**Stored records**
>> START

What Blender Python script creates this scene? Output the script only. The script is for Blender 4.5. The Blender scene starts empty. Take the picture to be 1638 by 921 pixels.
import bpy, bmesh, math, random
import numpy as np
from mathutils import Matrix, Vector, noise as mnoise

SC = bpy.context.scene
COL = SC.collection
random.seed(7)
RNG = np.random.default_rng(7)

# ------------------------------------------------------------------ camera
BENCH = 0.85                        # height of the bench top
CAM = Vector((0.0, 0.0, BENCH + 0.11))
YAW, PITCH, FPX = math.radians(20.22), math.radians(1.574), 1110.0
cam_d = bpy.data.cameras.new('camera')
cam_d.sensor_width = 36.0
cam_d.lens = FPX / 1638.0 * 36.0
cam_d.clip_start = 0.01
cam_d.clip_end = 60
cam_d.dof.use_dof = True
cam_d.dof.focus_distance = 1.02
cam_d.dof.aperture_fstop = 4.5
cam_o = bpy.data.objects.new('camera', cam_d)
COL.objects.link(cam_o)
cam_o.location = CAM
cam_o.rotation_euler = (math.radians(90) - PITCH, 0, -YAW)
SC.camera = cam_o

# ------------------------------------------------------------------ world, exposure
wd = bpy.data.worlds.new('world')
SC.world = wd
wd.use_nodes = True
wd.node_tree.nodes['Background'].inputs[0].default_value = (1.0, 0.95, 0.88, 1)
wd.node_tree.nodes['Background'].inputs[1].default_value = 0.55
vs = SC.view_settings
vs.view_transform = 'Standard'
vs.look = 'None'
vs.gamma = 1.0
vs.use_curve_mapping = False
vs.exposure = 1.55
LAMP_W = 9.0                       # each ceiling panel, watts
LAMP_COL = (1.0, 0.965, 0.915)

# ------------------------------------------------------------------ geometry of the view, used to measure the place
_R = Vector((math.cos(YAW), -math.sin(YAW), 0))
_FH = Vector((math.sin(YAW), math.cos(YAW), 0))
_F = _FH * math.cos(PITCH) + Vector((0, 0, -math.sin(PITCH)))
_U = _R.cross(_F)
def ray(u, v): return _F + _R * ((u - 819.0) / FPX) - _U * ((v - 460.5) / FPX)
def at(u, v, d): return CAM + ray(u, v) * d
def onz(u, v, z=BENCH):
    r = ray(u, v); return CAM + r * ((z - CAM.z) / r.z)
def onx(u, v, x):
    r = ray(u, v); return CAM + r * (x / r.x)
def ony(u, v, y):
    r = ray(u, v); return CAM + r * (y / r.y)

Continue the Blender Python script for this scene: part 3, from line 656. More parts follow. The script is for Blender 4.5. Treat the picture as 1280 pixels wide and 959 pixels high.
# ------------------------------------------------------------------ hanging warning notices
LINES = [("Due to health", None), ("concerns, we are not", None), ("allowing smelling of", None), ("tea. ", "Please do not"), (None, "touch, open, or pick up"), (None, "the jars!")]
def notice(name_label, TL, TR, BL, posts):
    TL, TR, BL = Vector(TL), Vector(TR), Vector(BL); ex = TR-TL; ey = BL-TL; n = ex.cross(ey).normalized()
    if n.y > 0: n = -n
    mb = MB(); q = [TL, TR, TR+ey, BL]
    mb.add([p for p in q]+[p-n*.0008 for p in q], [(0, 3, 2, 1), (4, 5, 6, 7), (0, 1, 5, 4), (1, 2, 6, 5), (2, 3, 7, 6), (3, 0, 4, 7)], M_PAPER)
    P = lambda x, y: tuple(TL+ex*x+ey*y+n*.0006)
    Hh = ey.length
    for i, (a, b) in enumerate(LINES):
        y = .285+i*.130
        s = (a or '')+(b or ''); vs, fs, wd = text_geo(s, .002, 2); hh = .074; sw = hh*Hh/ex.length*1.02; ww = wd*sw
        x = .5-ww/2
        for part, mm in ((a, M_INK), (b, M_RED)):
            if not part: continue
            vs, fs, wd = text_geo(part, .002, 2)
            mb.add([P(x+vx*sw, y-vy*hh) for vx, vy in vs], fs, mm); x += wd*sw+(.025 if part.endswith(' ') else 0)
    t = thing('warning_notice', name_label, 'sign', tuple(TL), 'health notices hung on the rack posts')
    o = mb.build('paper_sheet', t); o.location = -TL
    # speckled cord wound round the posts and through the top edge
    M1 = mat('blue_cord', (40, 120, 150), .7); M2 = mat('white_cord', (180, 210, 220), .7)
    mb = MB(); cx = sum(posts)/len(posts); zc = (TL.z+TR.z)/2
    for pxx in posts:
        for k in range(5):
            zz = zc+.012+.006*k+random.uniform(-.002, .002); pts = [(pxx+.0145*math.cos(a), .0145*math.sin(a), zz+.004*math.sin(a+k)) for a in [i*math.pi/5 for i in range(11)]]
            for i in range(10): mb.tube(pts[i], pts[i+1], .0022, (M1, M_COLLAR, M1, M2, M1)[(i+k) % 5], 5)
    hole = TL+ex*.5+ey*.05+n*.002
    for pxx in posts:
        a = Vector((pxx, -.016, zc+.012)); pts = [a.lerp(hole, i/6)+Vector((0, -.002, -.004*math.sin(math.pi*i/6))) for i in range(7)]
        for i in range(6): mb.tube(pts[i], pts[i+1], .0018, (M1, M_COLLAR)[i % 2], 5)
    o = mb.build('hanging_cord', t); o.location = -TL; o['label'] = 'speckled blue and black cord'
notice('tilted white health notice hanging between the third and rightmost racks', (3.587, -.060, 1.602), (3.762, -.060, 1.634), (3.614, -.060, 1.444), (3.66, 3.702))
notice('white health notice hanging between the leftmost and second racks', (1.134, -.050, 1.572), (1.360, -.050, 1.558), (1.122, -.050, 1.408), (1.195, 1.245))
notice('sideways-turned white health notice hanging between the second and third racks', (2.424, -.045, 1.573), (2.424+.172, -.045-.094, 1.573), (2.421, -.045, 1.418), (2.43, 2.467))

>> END

**The problem**
Your task is to reproduce the whole listing exactly.

**Answer to this exercise**
What Blender Python script creates this scene? Output the script only. The script is for Blender 4.5. The Blender scene starts empty. Take the picture to be 1638 by 921 pixels.
import bpy, bmesh, math, random
import numpy as np
from mathutils import Matrix, Vector, noise as mnoise

SC = bpy.context.scene
COL = SC.collection
random.seed(7)
RNG = np.random.default_rng(7)

# ------------------------------------------------------------------ camera
BENCH = 0.85                        # height of the bench top
CAM = Vector((0.0, 0.0, BENCH + 0.11))
YAW, PITCH, FPX = math.radians(20.22), math.radians(1.574), 1110.0
cam_d = bpy.data.cameras.new('camera')
cam_d.sensor_width = 36.0
cam_d.lens = FPX / 1638.0 * 36.0
cam_d.clip_start = 0.01
cam_d.clip_end = 60
cam_d.dof.use_dof = True
cam_d.dof.focus_distance = 1.02
cam_d.dof.aperture_fstop = 4.5
cam_o = bpy.data.objects.new('camera', cam_d)
COL.objects.link(cam_o)
cam_o.location = CAM
cam_o.rotation_euler = (math.radians(90) - PITCH, 0, -YAW)
SC.camera = cam_o

# ------------------------------------------------------------------ world, exposure
wd = bpy.data.worlds.new('world')
SC.world = wd
wd.use_nodes = True
wd.node_tree.nodes['Background'].inputs[0].default_value = (1.0, 0.95, 0.88, 1)
wd.node_tree.nodes['Background'].inputs[1].default_value = 0.55
vs = SC.view_settings
vs.view_transform = 'Standard'
vs.look = 'None'
vs.gamma = 1.0
vs.use_curve_mapping = False
vs.exposure = 1.55
LAMP_W = 9.0                       # each ceiling panel, watts
LAMP_COL = (1.0, 0.965, 0.915)

# ------------------------------------------------------------------ geometry of the view, used to measure the place
_R = Vector((math.cos(YAW), -math.sin(YAW), 0))
_FH = Vector((math.sin(YAW), math.cos(YAW), 0))
_F = _FH * math.cos(PITCH) + Vector((0, 0, -math.sin(PITCH)))
_U = _R.cross(_F)
def ray(u, v): return _F + _R * ((u - 819.0) / FPX) - _U * ((v - 460.5) / FPX)
def at(u, v, d): return CAM + ray(u, v) * d
def onz(u, v, z=BENCH):
    r = ray(u, v); return CAM + r * ((z - CAM.z) / r.z)
def onx(u, v, x):
    r = ray(u, v); return CAM + r * (x / r.x)
def ony(u, v, y):
    r = ray(u, v); return CAM + r * (y / r.y)

Continue the Blender Python script for this scene: part 3, from line 656. More parts follow. The script is for Blender 4.5. Treat the picture as 1280 pixels wide and 959 pixels high.
# ------------------------------------------------------------------ hanging warning notices
LINES = [("Due to health", None), ("concerns, we are not", None), ("allowing smelling of", None), ("tea. ", "Please do not"), (None, "touch, open, or pick up"), (None, "the jars!")]
def notice(name_label, TL, TR, BL, posts):
    TL, TR, BL = Vector(TL), Vector(TR), Vector(BL); ex = TR-TL; ey = BL-TL; n = ex.cross(ey).normalized()
    if n.y > 0: n = -n
    mb = MB(); q = [TL, TR, TR+ey, BL]
    mb.add([p for p in q]+[p-n*.0008 for p in q], [(0, 3, 2, 1), (4, 5, 6, 7), (0, 1, 5, 4), (1, 2, 6, 5), (2, 3, 7, 6), (3, 0, 4, 7)], M_PAPER)
    P = lambda x, y: tuple(TL+ex*x+ey*y+n*.0006)
    Hh = ey.length
    for i, (a, b) in enumerate(LINES):
        y = .285+i*.130
        s = (a or '')+(b or ''); vs, fs, wd = text_geo(s, .002, 2); hh = .074; sw = hh*Hh/ex.length*1.02; ww = wd*sw
        x = .5-ww/2
        for part, mm in ((a, M_INK), (b, M_RED)):
            if not part: continue
            vs, fs, wd = text_geo(part, .002, 2)
            mb.add([P(x+vx*sw, y-vy*hh) for vx, vy in vs], fs, mm); x += wd*sw+(.025 if part.endswith(' ') else 0)
    t = thing('warning_notice', name_label, 'sign', tuple(TL), 'health notices hung on the rack posts')
    o = mb.build('paper_sheet', t); o.location = -TL
    # speckled cord wound round the posts and through the top edge
    M1 = mat('blue_cord', (40, 120, 150), .7); M2 = mat('white_cord', (180, 210, 220), .7)
    mb = MB(); cx = sum(posts)/len(posts); zc = (TL.z+TR.z)/2
    for pxx in posts:
        for k in range(5):
            zz = zc+.012+.006*k+random.uniform(-.002, .002); pts = [(pxx+.0145*math.cos(a), .0145*math.sin(a), zz+.004*math.sin(a+k)) for a in [i*math.pi/5 for i in range(11)]]
            for i in range(10): mb.tube(pts[i], pts[i+1], .0022, (M1, M_COLLAR, M1, M2, M1)[(i+k) % 5], 5)
    hole = TL+ex*.5+ey*.05+n*.002
    for pxx in posts:
        a = Vector((pxx, -.016, zc+.012)); pts = [a.lerp(hole, i/6)+Vector((0, -.002, -.004*math.sin(math.pi*i/6))) for i in range(7)]
        for i in range(6): mb.tube(pts[i], pts[i+1], .0018, (M1, M_COLLAR)[i % 2], 5)
    o = mb.build('hanging_cord', t); o.location = -TL; o['label'] = 'speckled blue and black cord'
notice('tilted white health notice hanging between the third and rightmost racks', (3.587, -.060, 1.602), (3.762, -.060, 1.634), (3.614, -.060, 1.444), (3.66, 3.702))
notice('white health notice hanging between the leftmost and second racks', (1.134, -.050, 1.572), (1.360, -.050, 1.558), (1.122, -.050, 1.408), (1.195, 1.245))
notice('sideways-turned white health notice hanging between the second and third racks', (2.424, -.045, 1.573), (2.424+.172, -.045-.094, 1.573), (2.421, -.045, 1.418), (2.43, 2.467))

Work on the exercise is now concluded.